Ionuț-Alexandru Tudorie, born in Constanța, Romania, in 1977. Ph.D. from the University of Bucharest. Lecturer of Church History/Byzantine Studies at the University of Bucharest.
Mellon Fellow (1 February 2014 – 30 June 2014)
WESTERN TRAVEL DESCRIPTIONS DURING THE SECOND HALF OF THE 16TH CENTURY AND THE MENTAL IMAGERY OF EASTERN CHRISTIANITY
Research Question
How does the description of the limitations of the other highlights de facto the authors’ own limitations?
Project Description
My research will address the way in which the images of Eastern Christianity are constructed in the diaries and travel accounts of Western visitors to the Ottoman Empire, especially Constantinople. The Western mental pictures of the Eastern Christians under the Ottoman rule are deeply marked by prejudice, clichés and stereotypes. However, they also constitute an involuntary self-representation of the culture of the author, as mirrored by the other. In their travel descriptions, the authors describe the landscape, the towns, the landmarks, the harbors, the customs and religion of the newly-visited territories.

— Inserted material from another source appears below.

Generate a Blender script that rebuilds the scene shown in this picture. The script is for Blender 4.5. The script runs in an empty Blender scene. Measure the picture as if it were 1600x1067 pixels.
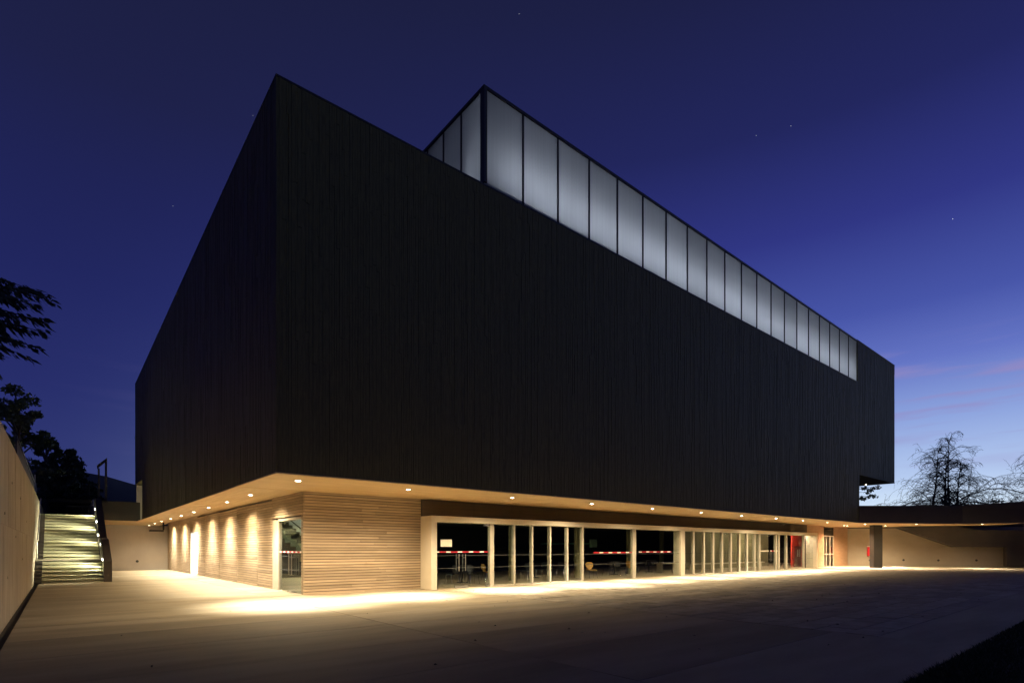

The novelty of this investigation lies in my attempt to go beyond the structured approach to otherness, which is focused on social-cultural elements, and instead dwell on religion and the investigation of the other’s beliefs.
Selected Publications
1) De la Reformă la unitatea vizibilă deplină: dialogul teologic dintre anglicani şi luterani [From Reformation to Full Visible Unity: Theological Dialogue between Anglicans and Lutherans], coll. Studia Oecumenica 6, Sibiu: Presa Universitară Clujeană, 2012.
2) “Alexander Alexandrovich Vasiliev (1867-1953) – the Patriarch of the Byzantine Studies”, Byzantinoslavica, LXX (2012), pp. 283-323.
3) “Old and New in the Byzantine Imperial Coronation in the 13th Century”, in: Ostkirchliche Studien, 60 (2011), 1, pp. 69-109.